On the day after the US elections, the largest question asked of Google was “How do you immigrate to Canada?” The question was also asked about Britain, New Zealand and Australia. Similarly following the 2016 election Google faced an equally large number of inquiries on immigration to Canada. It has continued through the week. Following the 2016 election the number of asylum seekers doubled.
The fallout from the Trump election has many implications to Canada. Immigration is among the top issues facing the federal government. With earlier announcements of reducing immigration into Canada, the promises of Donald Trump cannot be forgotten.
With Donald Trump’s election and promise to round up and deport 11 million undocumented immigrants and their families from the US, it is not surprising that Canada will again see many of those immigrants trying to relocate to our country. It happened as Haitian immigrants lost their preferred status in the United States in the Trump administration and crossed the border to Quebec where there was a common language.
Other provinces in Canada also saw a surge of asylum seekers.

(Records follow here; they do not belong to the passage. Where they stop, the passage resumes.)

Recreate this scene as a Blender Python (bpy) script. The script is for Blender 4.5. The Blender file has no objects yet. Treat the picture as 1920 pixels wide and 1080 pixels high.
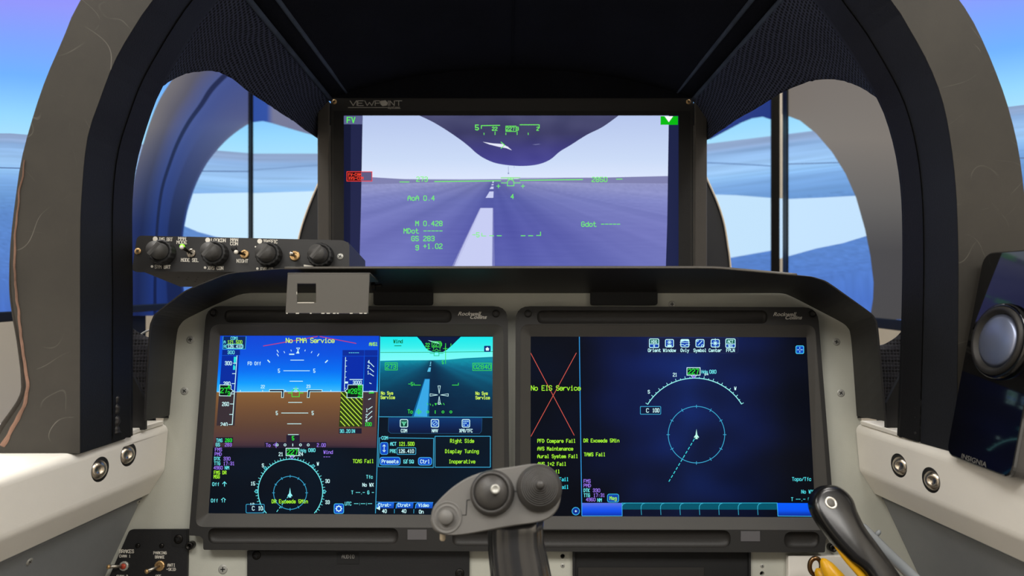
import bpy, math, random
from mathutils import Vector, Matrix, noise
from mathutils.geometry import tessellate_polygon
random.seed(7)
C = bpy.context.scene.collection
SC = bpy.context.scene
F = 1280.0          # focal length in pixels of a 1920 px wide frame (24 mm lens)
CZ = 1.15           # eye height above the floor

# ------------------------------------------------------------------ camera, world, lights, exposure
cd = bpy.data.cameras.new('camera'); cd.sensor_width = 36; cd.lens = 36 * F / 1920; cd.clip_start = .02
cd.dof.use_dof = True; cd.dof.focus_distance = .80; cd.dof.aperture_fstop = 6.5
cam = bpy.data.objects.new('camera', cd); C.objects.link(cam)
cam.location = (0, 0, CZ); cam.rotation_euler = (math.pi / 2, 0, 0)
SC.camera = cam
w = bpy.data.worlds.new('world'); SC.world = w; w.use_nodes = True
w.node_tree.nodes['Background'].inputs[0].default_value = (1.0, .96, .90, 1)
w.node_tree.nodes['Background'].inputs[1].default_value = .22
def area(name, loc, rot, sx, sy, e, col):
    l = bpy.data.lights.new(name, 'AREA'); l.shape = 'RECTANGLE'; l.size = sx; l.size_y = sy; l.energy = e; l.color = col
    o = bpy.data.objects.new(name, l); C.objects.link(o); o.location = loc; o.rotation_euler = rot
    return o
area('ceiling_lamp', (-.85, -.75, 2.65), (math.radians(14), 0, 0), 1.2, .6, 30, (1, .97, .92))
area('ceiling_lamp', (.85, -.75, 2.65), (math.radians(14), 0, 0), 1.2, .6, 30, (1, .97, .92))
area('ceiling_lamp', (-1.0, .9, 2.75), (0, 0, 0), .5, 1.4, 42, (1, .96, .90))
area('ceiling_lamp', (1.05, .9, 2.75), (0, 0, 0), .4, 1.4, 36, (1, .96, .90))
area('ceiling_lamp', (0, 2.9, 2.75), (0, 0, 0), 2.4, .3, 6, (1, .96, .90))
vs = SC.view_settings
vs.view_transform = 'Standard'; vs.look = 'None'; vs.gamma = 1; vs.exposure = 0; vs.use_curve_mapping = False

# ------------------------------------------------------------------ helpers
def lin(c):
    c = c / 255.0
    return c / 12.92 if c <= .04045 else ((c + .055) / 1.055) ** 2.4
def L3(c): return (lin(c[0]), lin(c[1]), lin(c[2]), 1.0)
def mixc(a, b, t):
    t = max(0., min(1., t)); return tuple(a[i] + (b[i] - a[i]) * t for i in range(3))
def ramp(t, stops):
    if t <= stops[0][0]: return stops[0][1]
    for (a, ca), (b, cb) in zip(stops, stops[1:]):
        if t <= b: return mixc(ca, cb, (t - a) / (b - a))
    return stops[-1][1]
def P(px, py, d): return Vector(((px - 960) / F * d, d, CZ - (py - 540) / F * d))
def pix(v): return (960 + v.x / v.y * F, 540 - (v.z - CZ) / v.y * F)
class Plane:                       # a real plane in the room; hit() finds where a line of sight meets it
    def __init__(s, p, n): s.p = Vector(p); s.n = Vector(n).normalized()
    def hit(s, px, py):
        o = Vector((0, 0, CZ)); d = Vector(((px - 960) / F, 1, -(py - 540) / F))
        return o + d * ((s.p - o).dot(s.n) / d.dot(s.n))
    def shift(s, off): return Plane(s.p + s.n * off, s.n)
def plane3(a, b, c):
    n = (b - a).cross(c - a).normalized()
    if n.dot(Vector((0, 0, CZ)) - a) < 0: n = -n
    return Plane(a, n)
def frontal(d): return Plane((0, d, CZ), (0, -1, 0))

class MB:
    def __init__(s): s.v = []; s.f = []; s.c = []; s.smooth = []
    def add(s, vs, fs, col=None, smooth=False):
        b = len(s.v); s.v += [Vector(x) for x in vs]
        for f in fs: s.f.append([b + i for i in f]); s.smooth.append(smooth)
        if col is not None:
            if isinstance(col, list): s.c += col
            else: s.c += [col] * len(vs)
    def loft(s, loops, closed=True, cap=(False, False), smooth=False):
        n = len(loops[0]); vs = [p for l in loops for p in l]; fs = []
        for k in range(len(loops) - 1):
            for i in range(n if closed else n - 1):
                j = (i + 1) % n
                fs.append([k * n + i, k * n + j, (k + 1) * n + j, (k + 1) * n + i])
        if cap[0]: fs.append(list(range(n))[::-1])
        if cap[1]: fs.append([(len(loops) - 1) * n + i for i in range(n)])
        s.add(vs, fs, smooth=smooth)
    def box(s, lo, hi):
        x0, y0, z0 = lo; x1, y1, z1 = hi
        s.add([(x0,y0,z0),(x1,y0,z0),(x1,y1,z0),(x0,y1,z0),(x0,y0,z1),(x1,y0,z1),(x1,y1,z1),(x0,y1,z1)],
              [[0,3,2,1],[4,5,6,7],[0,1,5,4],[1,2,6,5],[2,3,7,6],[3,0,4,7]])
    def lathe(s, c, axis, prof, n=24, smooth=True, up=None, rad=None):
        a = Vector(axis).normalized(); u = a.orthogonal().normalized() if up is None else (Vector(up) - a * a.dot(Vector(up))).normalized()
        v = a.cross(u); loops = []
        for k, (r, h) in enumerate(prof):
            loops.append([Vector(c) + a * h + (u * math.cos(t) + v * math.sin(t)) * (r * (rad(i, k) if rad else 1)) for i, t in ((i, 2 * math.pi * i / n) for i in range(n))])
        s.loft(loops, True, (prof[0][0] > 1e-6, prof[-1][0] > 1e-6), smooth)
    def tube(s, pts, r, n=8, smooth=True):
        pts = [Vector(p) for p in pts]; loops = []; prev = None
        for i, p in enumerate(pts):
            t = (pts[min(i + 1, len(pts) - 1)] - pts[max(i - 1, 0)]).normalized()
            u = t.orthogonal().normalized() if prev is None else (prev - t * t.dot(prev)).normalized()
            prev = u; v = t.cross(u); rr = r[i] if isinstance(r, (list, tuple)) else r
            loops.append([p + (u * math.cos(2 * math.pi * k / n) + v * math.sin(2 * math.pi * k / n)) * rr for k in range(n)])
        s.loft(loops, True, (True, True), smooth)
    def plate(s, pl, outline, holes=(), off=0., thick=.002):
        """flat plate with holes: outlines in picture coordinates on the plane, front at off, back thick behind it"""
        q = pl.shift(off); lp = [[q.hit(*p) for p in outline]] + [[q.hit(*p) for p in h] for h in holes]
        s.plate3(lp, q.n, thick)
    def plate3(s, lp, n, thick):
        u = Vector(n).orthogonal().normalized(); v = Vector(n).cross(u)
        flat = [[Vector((p.dot(u), p.dot(v), 0)) for p in l] for l in lp]
        tris = tessellate_polygon(flat); pts = [p for l in lp for p in l]; m = len(pts)
        fs = []
        for t in tris:
            nn = (pts[t[1]] - pts[t[0]]).cross(pts[t[2]] - pts[t[0]])
            t = list(t) if nn.dot(n) > 0 else list(t)[::-1]
            fs.append(t); fs.append([m + i for i in t[::-1]])
        b = 0
        for l in lp:
            k = len(l)
            for i in range(k): fs.append([b + i, b + (i + 1) % k, m + b + (i + 1) % k, m + b + i])
            b += k
        s.add(pts + [p - Vector(n) * thick for p in pts], fs)

WL = {}
def obj(name, mb, mat, parent=None, smooth_angle=None, mods=None, origin=None):
    if origin is None: origin = WL[parent.name] if parent else Vector((0, 0, 0))
    me = bpy.data.meshes.new(name)
    me.from_pydata([v - origin for v in mb.v], [], mb.f)
    me.polygons.foreach_set('use_smooth', mb.smooth)
    if len(mb.c) == len(mb.v) and mb.c:
        at = me.color_attributes.new('col', 'FLOAT_COLOR', 'POINT')
        at.data.foreach_set('color', [x for c in mb.c for x in c])
    me.materials.append(mat)
    o = bpy.data.objects.new(name, me); C.objects.link(o)
    import bmesh
    if not mb.c:
        bm = bmesh.new(); bm.from_mesh(me); bmesh.ops.remove_doubles(bm, verts=bm.verts, dist=1e-7); bmesh.ops.recalc_face_normals(bm, faces=bm.faces); bm.to_mesh(me); bm.free()
    if parent: o.parent = parent; WL[o.name] = WL[parent.name]
    else: o.location = origin; WL[o.name] = Vector(origin)
    for m in mods or []:
        if m[0] == 'bevel':
            b = o.modifiers.new('bevel', 'BEVEL'); b.width = m[1]; b.segments = m[2]; b.limit_method = 'ANGLE'; b.angle_limit = math.radians(35)
            b.harden_normals = False
        if m[0] == 'solid':
            b = o.modifiers.new('solid', 'SOLIDIFY'); b.thickness = m[1]; b.offset = m[2]
        if m[0] == 'subsurf':
            b = o.modifiers.new('sub', 'SUBSURF'); b.levels = m[1]; b.render_levels = m[1]
    return o
def thing(name, label, cat, loc, group=None):
    o = bpy.data.objects.new(name, None); C.objects.link(o); o.location = loc; WL[o.name] = Vector(loc); o.empty_display_size = .05
    return tag(o, label, cat, group)
def tag(o, label, cat, group=None):
    o['label'] = label; o['category'] = cat
    if group: o['group'] = group
    return o
def struct(o): o['kind'] = 'structure'; return o

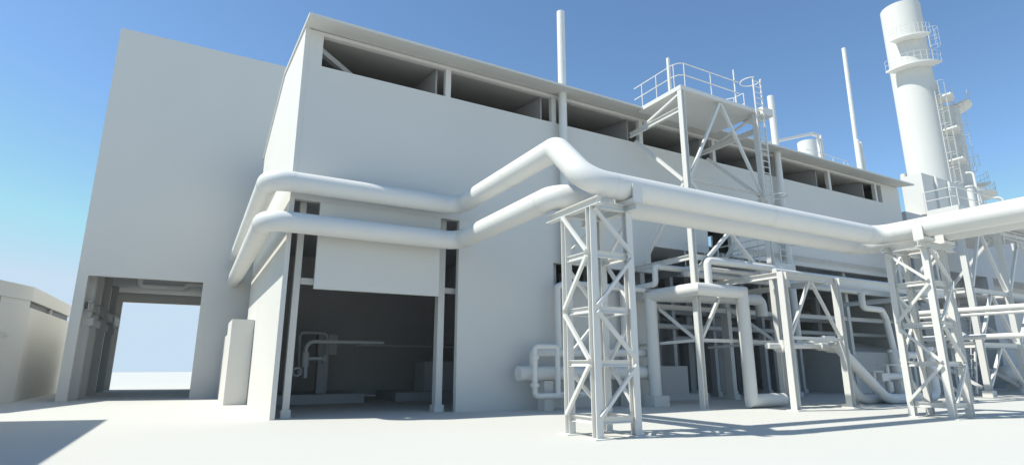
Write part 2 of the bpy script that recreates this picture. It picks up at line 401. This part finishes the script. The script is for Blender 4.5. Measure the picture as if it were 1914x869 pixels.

Federal Ministers have been questioned about the potential surge of new asylum seekers to Canada and they are confident that the RCMP will be able to handle the potential surge. In 2023 with the exodus of Haitians to Quebec, the Canadian government had an agreement with the US government that those asylum seekers arriving in Canada would be returned to the US as a safe country until their application for asylum in Canada was heard.
In 2017, Prime Minister Trudeau tweeted “To those fleeing persecution, terror and war, Canadians will welcome you.” Today with the new cap on immigrants demanded by Canadians, that statement no longer is true. Similarly, the statement on the Statue of Liberty “Give me your tired, your poor, your huddled masses yearning to breathe free, The wretched refuse of your teeming shore.” Those words no longer ring true under a Donald Trump presidency.
NDP immigration critic Jenny Kwan said that most asylum seekers arriving at the border would be turned back because of the Safe Third Country Agreement.
It remains unknown if the Trump government would honour that agreement. In Canada, asylum seekers cannot be deported until their cases have been heard. Today’s backlog of asylum seekers is expected to take over 44 months for their cases to be heard according to a Canadian immigration attorney.
Just as Trudeau swung in the political wind by reducing the number of immigrants to Canada, the government may again swing back welcoming immigrants being deported from the US. It is a problem that all federal and provincial parties will struggle with.